The six options, and how each is priced
Every option here solves the same problem — money now, repaid soon — but they are priced in completely different ways, and the gap is large.
- Payday loan — a flat finance fee, commonly $15–$20 per $100 for a two-week term. Annualized, that is roughly 400% APR or more.
- Credit-union Payday Alternative Loan (PAL) — federally capped at 28% APR, with an application fee of no more than $20.
- Earned-wage access app — advances pay you have already earned, usually for a small flat fee (modeled here at about $5).
- Small installment loan — a longer-term loan; the safest examples are capped near 36% APR.
- Credit card cash advance — an upfront fee of about 5% plus interest near 25–30% APR.
- Bank overdraft — typically a flat fee of about $35 per item; cheap once for a tiny gap, expensive if it repeats.

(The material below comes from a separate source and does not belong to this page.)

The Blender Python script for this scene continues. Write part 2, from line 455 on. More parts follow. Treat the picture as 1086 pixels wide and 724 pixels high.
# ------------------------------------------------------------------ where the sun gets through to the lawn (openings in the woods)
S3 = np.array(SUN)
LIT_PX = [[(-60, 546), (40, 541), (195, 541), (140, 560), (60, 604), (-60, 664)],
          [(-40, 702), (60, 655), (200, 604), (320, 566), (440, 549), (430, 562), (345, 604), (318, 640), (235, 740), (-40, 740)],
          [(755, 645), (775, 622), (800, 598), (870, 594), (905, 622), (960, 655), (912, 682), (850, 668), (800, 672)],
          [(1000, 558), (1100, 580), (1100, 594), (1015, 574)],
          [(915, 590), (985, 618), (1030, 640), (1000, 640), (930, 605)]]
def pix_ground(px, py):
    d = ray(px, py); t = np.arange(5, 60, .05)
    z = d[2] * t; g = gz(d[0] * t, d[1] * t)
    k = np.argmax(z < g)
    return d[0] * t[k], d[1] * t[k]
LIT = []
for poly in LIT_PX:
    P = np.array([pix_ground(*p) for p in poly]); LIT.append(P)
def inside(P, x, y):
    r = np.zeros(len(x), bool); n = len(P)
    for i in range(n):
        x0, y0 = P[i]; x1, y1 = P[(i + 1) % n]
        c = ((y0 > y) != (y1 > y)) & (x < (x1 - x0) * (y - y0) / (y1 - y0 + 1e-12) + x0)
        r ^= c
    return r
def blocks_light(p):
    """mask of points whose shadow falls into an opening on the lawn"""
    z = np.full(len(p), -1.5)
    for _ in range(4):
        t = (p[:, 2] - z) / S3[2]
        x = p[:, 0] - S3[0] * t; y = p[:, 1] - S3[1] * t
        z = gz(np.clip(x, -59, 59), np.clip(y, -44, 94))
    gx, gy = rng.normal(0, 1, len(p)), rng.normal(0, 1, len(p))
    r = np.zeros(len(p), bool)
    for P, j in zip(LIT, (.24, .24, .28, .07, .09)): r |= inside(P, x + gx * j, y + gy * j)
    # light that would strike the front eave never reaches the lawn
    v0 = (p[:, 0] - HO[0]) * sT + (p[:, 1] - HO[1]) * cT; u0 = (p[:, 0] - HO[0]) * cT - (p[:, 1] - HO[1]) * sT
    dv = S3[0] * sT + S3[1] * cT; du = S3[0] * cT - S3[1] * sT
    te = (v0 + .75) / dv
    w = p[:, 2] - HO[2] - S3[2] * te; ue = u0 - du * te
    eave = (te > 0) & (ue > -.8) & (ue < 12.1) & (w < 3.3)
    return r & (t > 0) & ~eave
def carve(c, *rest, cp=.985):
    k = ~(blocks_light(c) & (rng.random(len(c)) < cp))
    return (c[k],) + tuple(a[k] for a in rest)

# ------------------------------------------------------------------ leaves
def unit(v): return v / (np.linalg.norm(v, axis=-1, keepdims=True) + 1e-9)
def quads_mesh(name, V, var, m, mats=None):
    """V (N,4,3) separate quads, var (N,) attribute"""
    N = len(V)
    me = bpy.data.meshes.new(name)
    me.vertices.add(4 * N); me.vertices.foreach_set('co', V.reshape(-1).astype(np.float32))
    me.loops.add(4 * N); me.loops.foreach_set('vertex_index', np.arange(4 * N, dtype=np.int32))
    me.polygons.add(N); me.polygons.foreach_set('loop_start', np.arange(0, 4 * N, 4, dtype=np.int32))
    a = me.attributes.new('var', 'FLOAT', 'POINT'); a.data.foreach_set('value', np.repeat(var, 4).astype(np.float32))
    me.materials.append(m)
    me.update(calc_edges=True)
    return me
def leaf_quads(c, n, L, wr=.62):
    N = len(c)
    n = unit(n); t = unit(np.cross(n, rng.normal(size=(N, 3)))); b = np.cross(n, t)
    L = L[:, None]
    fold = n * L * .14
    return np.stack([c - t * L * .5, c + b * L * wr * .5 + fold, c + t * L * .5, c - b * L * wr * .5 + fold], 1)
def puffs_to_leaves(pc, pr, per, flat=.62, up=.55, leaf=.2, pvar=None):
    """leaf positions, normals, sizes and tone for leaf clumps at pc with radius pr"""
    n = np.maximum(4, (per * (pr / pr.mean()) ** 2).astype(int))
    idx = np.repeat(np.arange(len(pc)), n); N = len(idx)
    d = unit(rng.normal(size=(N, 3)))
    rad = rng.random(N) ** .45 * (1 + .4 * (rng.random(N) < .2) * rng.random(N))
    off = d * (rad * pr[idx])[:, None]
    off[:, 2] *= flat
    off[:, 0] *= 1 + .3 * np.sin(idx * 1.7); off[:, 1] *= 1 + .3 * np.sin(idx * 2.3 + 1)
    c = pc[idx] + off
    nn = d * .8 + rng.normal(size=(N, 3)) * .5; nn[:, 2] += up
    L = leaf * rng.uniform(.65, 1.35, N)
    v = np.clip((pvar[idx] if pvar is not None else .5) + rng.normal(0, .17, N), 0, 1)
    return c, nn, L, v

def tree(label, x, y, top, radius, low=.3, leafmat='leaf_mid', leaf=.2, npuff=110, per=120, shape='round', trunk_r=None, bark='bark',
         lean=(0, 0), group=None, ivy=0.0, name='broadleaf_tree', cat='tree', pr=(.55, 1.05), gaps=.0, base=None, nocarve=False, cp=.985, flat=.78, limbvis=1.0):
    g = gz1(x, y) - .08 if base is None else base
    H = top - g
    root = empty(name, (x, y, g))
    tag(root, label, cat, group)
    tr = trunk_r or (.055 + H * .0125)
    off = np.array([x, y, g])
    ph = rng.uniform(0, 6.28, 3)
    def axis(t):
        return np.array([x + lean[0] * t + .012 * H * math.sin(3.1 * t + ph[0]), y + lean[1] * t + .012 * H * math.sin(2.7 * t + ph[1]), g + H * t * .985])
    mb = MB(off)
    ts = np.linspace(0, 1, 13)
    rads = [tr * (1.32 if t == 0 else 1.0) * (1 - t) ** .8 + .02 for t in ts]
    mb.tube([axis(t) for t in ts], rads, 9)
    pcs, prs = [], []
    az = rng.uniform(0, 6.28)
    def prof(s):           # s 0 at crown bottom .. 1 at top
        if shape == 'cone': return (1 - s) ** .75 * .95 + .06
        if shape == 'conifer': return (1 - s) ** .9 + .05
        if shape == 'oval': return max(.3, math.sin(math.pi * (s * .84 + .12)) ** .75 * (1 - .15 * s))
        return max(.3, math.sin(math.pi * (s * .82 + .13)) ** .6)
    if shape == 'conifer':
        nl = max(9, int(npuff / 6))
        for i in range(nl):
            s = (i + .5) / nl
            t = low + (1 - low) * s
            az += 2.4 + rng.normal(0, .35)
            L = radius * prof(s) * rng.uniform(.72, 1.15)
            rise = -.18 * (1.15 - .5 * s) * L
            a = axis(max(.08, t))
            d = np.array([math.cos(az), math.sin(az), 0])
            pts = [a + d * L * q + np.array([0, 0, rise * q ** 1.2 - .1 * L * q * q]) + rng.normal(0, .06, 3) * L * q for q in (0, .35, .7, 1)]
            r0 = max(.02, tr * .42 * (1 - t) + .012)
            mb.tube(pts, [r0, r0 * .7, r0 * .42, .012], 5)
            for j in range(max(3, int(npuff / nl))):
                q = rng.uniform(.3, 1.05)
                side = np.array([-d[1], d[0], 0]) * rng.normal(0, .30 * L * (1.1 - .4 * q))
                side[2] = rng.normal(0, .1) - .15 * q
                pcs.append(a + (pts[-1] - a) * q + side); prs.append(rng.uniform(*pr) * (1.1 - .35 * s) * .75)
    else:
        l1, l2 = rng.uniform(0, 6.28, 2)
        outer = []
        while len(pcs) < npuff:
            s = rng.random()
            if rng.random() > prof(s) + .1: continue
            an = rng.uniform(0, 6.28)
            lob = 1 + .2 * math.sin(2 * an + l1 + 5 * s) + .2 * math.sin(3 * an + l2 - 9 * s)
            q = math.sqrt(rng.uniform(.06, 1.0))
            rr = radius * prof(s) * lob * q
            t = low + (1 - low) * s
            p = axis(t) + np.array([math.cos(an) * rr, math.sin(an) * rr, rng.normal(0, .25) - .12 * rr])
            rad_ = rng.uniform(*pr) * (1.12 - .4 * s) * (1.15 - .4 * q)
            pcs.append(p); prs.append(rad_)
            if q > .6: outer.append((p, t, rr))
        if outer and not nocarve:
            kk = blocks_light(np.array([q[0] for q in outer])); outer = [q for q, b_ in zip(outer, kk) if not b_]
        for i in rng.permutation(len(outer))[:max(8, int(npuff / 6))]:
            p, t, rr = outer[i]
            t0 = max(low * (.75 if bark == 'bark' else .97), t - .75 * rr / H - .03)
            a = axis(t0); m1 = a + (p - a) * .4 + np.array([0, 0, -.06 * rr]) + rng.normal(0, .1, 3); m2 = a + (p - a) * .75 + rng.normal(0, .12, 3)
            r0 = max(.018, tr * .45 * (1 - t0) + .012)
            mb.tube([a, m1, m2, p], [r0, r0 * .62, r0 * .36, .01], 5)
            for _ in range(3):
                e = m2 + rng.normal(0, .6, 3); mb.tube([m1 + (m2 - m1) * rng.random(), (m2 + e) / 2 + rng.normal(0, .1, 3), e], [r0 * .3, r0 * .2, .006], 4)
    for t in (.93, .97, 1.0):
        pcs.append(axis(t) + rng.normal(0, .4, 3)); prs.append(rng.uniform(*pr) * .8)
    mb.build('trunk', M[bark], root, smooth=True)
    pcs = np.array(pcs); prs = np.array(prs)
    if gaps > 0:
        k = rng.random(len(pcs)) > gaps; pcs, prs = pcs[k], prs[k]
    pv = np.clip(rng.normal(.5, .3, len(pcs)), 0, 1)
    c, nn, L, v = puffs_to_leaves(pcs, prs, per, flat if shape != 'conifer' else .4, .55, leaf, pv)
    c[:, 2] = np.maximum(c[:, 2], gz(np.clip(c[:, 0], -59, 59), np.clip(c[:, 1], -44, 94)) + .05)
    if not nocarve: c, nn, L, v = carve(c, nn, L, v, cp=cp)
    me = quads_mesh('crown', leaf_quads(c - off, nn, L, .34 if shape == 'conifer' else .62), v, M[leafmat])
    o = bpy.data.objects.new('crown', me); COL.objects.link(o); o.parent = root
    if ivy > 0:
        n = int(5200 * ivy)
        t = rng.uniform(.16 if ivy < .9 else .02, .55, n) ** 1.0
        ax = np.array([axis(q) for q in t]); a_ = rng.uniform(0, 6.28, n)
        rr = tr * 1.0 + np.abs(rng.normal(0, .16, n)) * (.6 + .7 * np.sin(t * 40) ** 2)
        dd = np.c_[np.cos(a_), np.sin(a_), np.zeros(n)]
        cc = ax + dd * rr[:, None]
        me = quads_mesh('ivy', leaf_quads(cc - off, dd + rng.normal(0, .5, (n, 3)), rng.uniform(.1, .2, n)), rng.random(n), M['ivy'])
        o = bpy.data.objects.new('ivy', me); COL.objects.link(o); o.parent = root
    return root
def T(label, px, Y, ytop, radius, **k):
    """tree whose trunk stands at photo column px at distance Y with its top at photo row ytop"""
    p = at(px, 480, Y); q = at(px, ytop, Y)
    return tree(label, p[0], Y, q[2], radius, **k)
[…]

Why the payday loan almost always lands last
Because its price is a flat fee charged every term, a payday loan's effective APR is enormous and it does not get cheaper if you repay quickly — you still owe the whole fee. The lower-APR options charge interest only for the days you actually hold the money, so the faster you repay, the less they cost. That is why, across almost every amount and timeframe, a payday loan is the most expensive line on this chart.
See the full ranked list on our alternatives to payday loans page, and check what is legal where you live on your state payday-loan guide.
Frequently asked questions
What is the cheapest alternative to a payday loan?
Usually a small installment loan or credit-union loan near 36% APR, an earned-wage access advance, or a 28%-APR Payday Alternative Loan — each typically a fraction of a payday loan's cost.
Is a credit card cash advance cheaper?
Usually yes — about 5% upfront plus 25–30% APR is far below a payday loan's effective rate, though still pricier than a PAL or installment loan.
Are these figures guaranteed?
No. They are typical-cost estimates for comparison. Your actual cost depends on the provider, your state, the exact terms, and your eligibility.